By Taylor Lifka ’17

Special to The Denisonian

“CORRE COREE, TAYLOR CORRE!”

It was the third night that my host mom was out of town and my host siblings and I were laughing, gathered around the kitchen table over another makeshift dinner, when suddenly the room erupted into chaos.

Screams to run were echoing down the hall as it took me a second to process what was happening. The ground was shaking, the light fixtures clanking on the ceiling; a deep howl came from outside where our two dogs watched guard – pure cacophony, holy earthquake.

Crouching down my host brother engulfed my two sisters and me in a massive hug as we waited for the world around us to be still.
“PASA, PASA, PASA.”

Pass, pass, pass my brother kept saying, the sound of a broken record. Minutes passed by slowly when suddenly the earthquake came to a halt.

Nobody said a word.

My older sister spoke first, making sure we were all fine, but after that the four of us fought for our voices to be heard. Talking over one another we wondered the damage, the magnitude, and would there be an aftershock?

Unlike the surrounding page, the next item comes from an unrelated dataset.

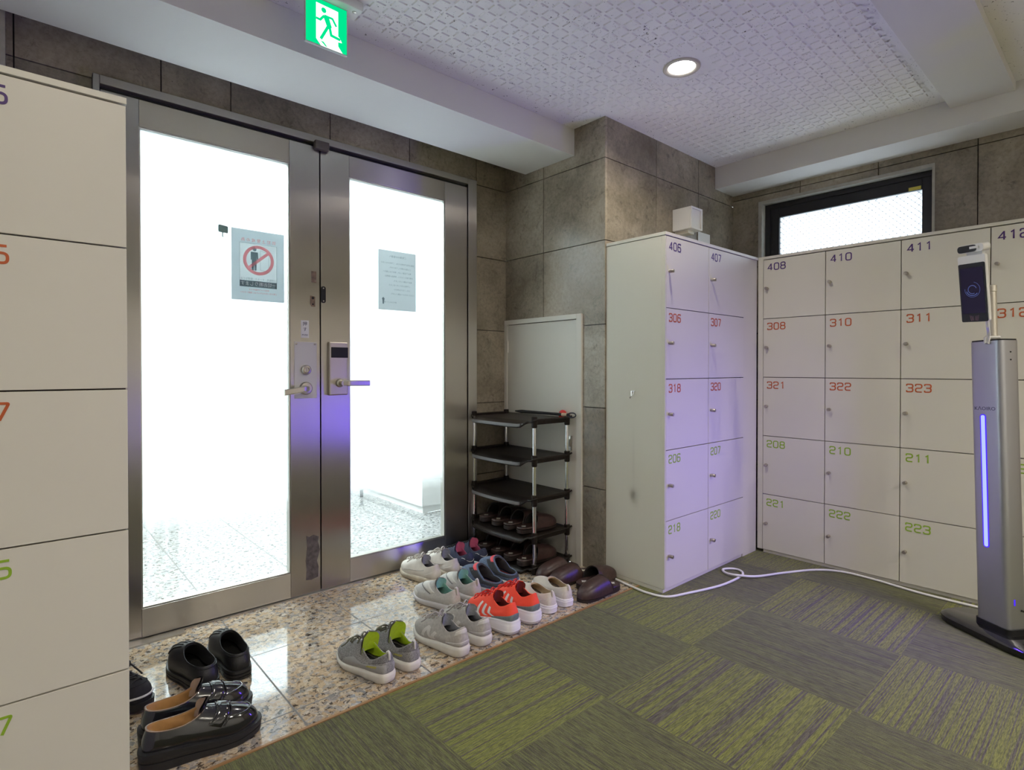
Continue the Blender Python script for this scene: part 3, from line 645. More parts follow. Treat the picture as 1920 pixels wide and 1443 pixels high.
# downlights (the one in view, and unseen ones added as room fill)
def downlight(x, y, label, p):
    t = thing('downlight', label, 'ceiling light', (x, y, ZC), 0, 'round recessed ceiling lights')
    z = -hh if False else 0
    bm = bmesh.new(); lathe(bm, [(.056, .0), (.056, -.0015), (.062, -.006), (.074, -.007), (.078, -.003), (.078, 0)], 48); obj('ring', bm, M['lampring'], t, 40)
    bm = bmesh.new(); lathe(bm, [(.056, -.0005), (.054, -.002), (0, -.0025)], 48); obj('diffuser', bm, M['lamp'], t, 40)
    l = bpy.data.lights.new('downlight_lamp', 'AREA'); l.shape = 'DISK'; l.size = .10; l.energy = p; l.color = (1, .92, .79); l.spread = math.radians(150)
    o = bpy.data.objects.new('downlight_lamp', l); o.location = (0, 0, -.012); o.parent = t; C.objects.link(o)
    return t
downlight(2.138, 1.318, 'round glowing ceiling light above the 406 lockers', 5)
for x_, y_ in ((.15, .70), (2.5, -1.1), (-.5, -1.1), (.6, -1.8), (1.8, -1.7), (2.9, -1.6)): downlight(x_, y_, 'round ceiling light added out of view as room fill', 6 if y_ > 0 else 13)
# exit sign
t = thing('exit_sign', 'lit green emergency exit sign with running figure under the ceiling', 'sign', (0, 0, 0))
ex0, ex1, ez0, ez1, ey = .732, .881, 2.149, 2.3005, 1.866
obj('base_plate', B(ex0 - .04, ex1 + .045, ey - .035, ey + .035, 2.308, ZC - .0005), M['white'], t, bev=.003)
bm = bmesh.new(); lathe(bm, [(.007, 0), (.007, .002), (0, .003)], 14, frame((ex1 + .022, ey - .01, 2.308), (1, 0, 0), (0, -1, 0))); obj('screw', bm, M['steel'], t)
pn = obj('sign_panel', B(ex0, ex1, ey, ey + .010, ez0, 2.308), M['exit_edge'], t)
def EP(p):                      # picture of the sign, in units of the sign
    u = (p[0] - 285) / 685.; v = (p[1] - (-50 + 265 * u)) / 705.
    return (ex0 + .002 + u * (ex1 - ex0 - .004), ez1 - v * (ez1 - ez0 - .002))
TE = frame((0, ey, 0), (1, 0, 0), (0, 0, 1))
def T_(d): return TE @ Matrix.Translation((0, 0, d))
bits(pn, 'green_field', M['exit_green'], lambda b: prism(b, [(ex0 + .002, ez0 + .003), (ex1 - .002, ez0 + .003), (ex1 - .002, 2.306), (ex0 + .002, 2.306)], TE, .0003))
bits(pn, 'white_doorway', M['exit_white'], lambda b: prism(b, [EP(q) for q in [(450, 55), (820, 210), (820, 605), (850, 640), (885, 718), (818, 700), (820, 770), (895, 888), (530, 748), (450, 630)]], T_(.0004), .0003))
def runner(b):
    c = EP((577, 188)); prism(b, [(c[0] + .0088 * math.cos(a * PI / 10), c[1] + .0088 * math.sin(a * PI / 10)) for a in range(20)], T_(.0008), .0003)
    for pts, w in (([(450, 305), (515, 337), (585, 275)], .0078), ([(585, 272), (722, 325), (788, 452)], .0075), ([(655, 440), (525, 642)], .0095), ([(668, 430), (700, 592), (856, 668)], .0095)):
        ribbon(b, [EP(q) for q in pts], w, T_(.0008), .0003)
    prism(b, [EP(q) for q in [(562, 268), (660, 300), (712, 470), (640, 480), (600, 370)]], T_(.00085), .0003)
    prism(b, [EP(q) for q in [(520, 668), (572, 692), (636, 780), (606, 768)]], T_(.0008), .0003)
bits(pn, 'running_figure', M['exit_green'], runner)

# ------------------------------------------------------------------ shoe rack
rk = thing('shoe_rack', 'five tier dark brown plastic shoe rack with chrome posts', 'shoe rack', (1.98, 2.06, 0))
RX, RY = .244, .50; LV = [.030, .190, .382, .585, .783]
for i, z in enumerate(LV):
    bm = bmesh.new(); rows = []
    for a in range(13):
        u = a / 12; row = []
        for b in range(25):
            v = b / 24; yy = -.015 + v * (RY + .03)
            e = min(v, 1 - v) * (RY + .03)
            mid = min(1, max(0, (e - .040) / .032)); mid = mid * mid * (3 - 2 * mid)
            xf = -.018 - .030 * mid - .022 * math.sin(PI * v)
            xx = xf + u * (RX + .02 - xf)
            rail = max(0, 1 - e / .022); dip = mid * max(0, 1 - u / .16)
            zz = z + .012 * rail - .027 * dip + (.006 if u > .95 else 0)
            row.append((xx, yy, zz))
        rows.append(row)
    grid(bm, rows)
    sh = obj('shelf', bm, M['brown'], rk, 60, solid=-.009)
    bm = bmesh.new(); lip = [r for r in rows[0][3:-3]]; hgt = .013 if i > 1 else .007
    grid(bm, [[Vector((x_ - .0035, y_, z_ - .002)) for x_, y_, z_ in lip], [Vector((x_ - .0042, y_, z_ + hgt * .5)) for x_, y_, z_ in lip], [Vector((x_ - .0030, y_, z_ + hgt)) for x_, y_, z_ in lip], [Vector((x_ + .001, y_, z_ + hgt)) for x_, y_, z_ in lip], [Vector((x_ + .001, y_, z_ - .002)) for x_, y_, z_ in lip]])
    obj('front_lip', bm, M['lip'] if i > 1 else M['brown'], sh, 60)  # upper lips lighter grey, their glare is put into the colour
    bm = bmesh.new()
    for px_, py_ in ((0, 0), (RX, 0), (0, RY), (RX, RY)):
        if i: lathe(bm, [(.0125, z - .034), (.0145, z - .03), (.0155, z + .012), (.0155, z + .022), (.013, z + .024)], 14, Matrix.Translation((px_, py_, 0)))
        else: lathe(bm, [(.014, 0), (.0155, .008), (.0155, .05), (.013, .052)], 14, Matrix.Translation((px_, py_, 0)))
    for yy in (0, RY): box(bm, 0, RX, yy - .007, yy + .007, z - .018, z + .010)
    for k in range(1, 7): box(bm, .01, RX, k * RY / 7 - .003, k * RY / 7 + .003, z - .012, z - .001)
    obj('shelf_support', bm, M['brown'], sh, 40)
for px_, py_ in ((0, 0), (RX, 0), (0, RY), (RX, RY)):
    bm = bmesh.new(); lathe(bm, [(.0098, .04), (.0098, .775)], 16, Matrix.Translation((px_, py_, 0))); obj('post', bm, M['chrome'], rk, 40)
t = thing('shoehorn', 'long black shoehorn with beige band and cord loop on top rack shelf', 'shoehorn', (2.182, 2.43, .806))
p0, p1 = Vector((0, 0, 0)), Vector((.016, -.40, 0))
bm = bmesh.new(); tube(bm, [p0.lerp(p1, q / 8) for q in range(9)], [.004, .010, .0095, .009, .0085, .008, .008, .008, .008], 10); obj('shaft', bm, M['blackm'], t, 40)
bm = bmesh.new(); tube(bm, [p0.lerp(p1, .90), p0.lerp(p1, .99)], .0093, 10); obj('band', bm, M['beige'], t, 40)
bm = bmesh.new(); tube(bm, [p1 + Vector((.003 * math.sin(a), -.028 + .028 * math.cos(a), .012 * math.sin(a))) for a in [q * 2 * PI / 20 for q in range(20)]], .0035, 6, closed=True); obj('loop', bm, mat('navy_cord', (.01, .012, .03), .6), t, 40)
bm = bmesh.new(); lathe(bm, [(.021, 0), (.0225, .010), (.022, .022), (.018, .034), (.010, .041), (0, .043)], 32); o = obj('red_cap', bm, M['red'], None, 89); o.location = (2.226, 2.094, .7855); tag(o, 'small red domed cap behind the shoehorn on top rack shelf', 'cap')

# ------------------------------------------------------------------ face recognition stand
AX = Vector((-.549, -.836, 0)); FN = Vector((-.836, .549, 0))        # width direction (left to right as seen), front normal
SB = Vector((2.888, .362, 0))
st = thing('face_scan_stand', 'grey face recognition stand with violet light bar and tilted screen', 'stand', SB)
MB = Matrix((AX, -FN, Vector((0, 0, 1)))).transposed().to_4x4()         # local x = width, -y = front
def rounded(w, d, r, n=6): return fillet([(-w / 2, -d / 2), (w / 2, -d / 2), (w / 2, d / 2), (-w / 2, d / 2)], r, True, n)
def loft(bm, secs, T):
    R = grid(bm, [[T @ Vector((p.x, p.y, z)) for p in sec] for sec, z in secs], True); bm.faces.new(R[0][::-1]); bm.faces.new(R[-1])
bm = bmesh.new(); loft(bm, [(rounded(.405, .215, .1), 0), (rounded(.415, .225, .105), .006), (rounded(.415, .225, .105), .026), (rounded(.39, .20, .095), .034)], MB)
obj('base', bm, mat('gloss_black', (.008, .008, .009), .15, coat=.5), st, 40)
bm = bmesh.new(); loft(bm, [(rounded(.138, .098, .02), .033), (rounded(.138, .098, .02), .058)], MB); obj('collar', bm, M['black'], st, 40)
TL = MB @ Matrix.Rotation(math.radians(-2.0), 4, 'Y')                     # the post leans a little
bm = bmesh.new(); loft(bm, [(rounded(.128, .088, .022), .056), (rounded(.128, .088, .022), 1.160)], TL); post = obj('post', bm, M['alu'], st, 40)
bm = bmesh.new(); loft(bm, [(rounded(.124, .084, .02), 1.1602), (rounded(.124, .084, .02), 1.166)], TL); obj('top_cap', bm, M['black'], st, 40)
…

We would soon find the answers: cracked walls, 8.3 on the Richter Scale and over two dozen aftershocks continued to shake Chile throughout the night.

I had been in this beautiful country for nearly two months when the earthquake hit on Sept. 17, just a mere five minutes before I was about to leave the house.

I’d attended the meeting held by my program– “protocol for earthquakes and tsunamis,” but looking back, I saw this as just another mandatory event, nothing more. I could not have been more wrong – the earthquake that hit on Wednesday night just 29 miles west of Illapel was felt all along the narrow country.

My home in Viña del Mar, approximately 140 miles south of the epicenter, suffered very little damage, and most importantly all of my family and those close to me were safe.

What still has me astounded are the statistics of it all – 8.3 on the Richter Scale ranks this earthquake in Chile as the largest to have occurred thus far in 2015, while the largest earthquake to have been recorded in history occurred in Chile as well, in 1960, with a magnitude of 9.5.

Wednesday’s earthquake left this country I have grown to call home with the loss of 12 people.

Considering Chile’s high likelihood for earthquakes, the country has invested heavily in structural reinforcement over the years. Had an earthquake of this magnitude hit a less prepared nation like that of Nepal, the catastrophe would clearly have been much greater.

However, the earthquake and following tsunami warning in Chile on Sept. 17 did force millions of people from their homes, and its effects are suspected to cause upwards of one billion dollars in damage.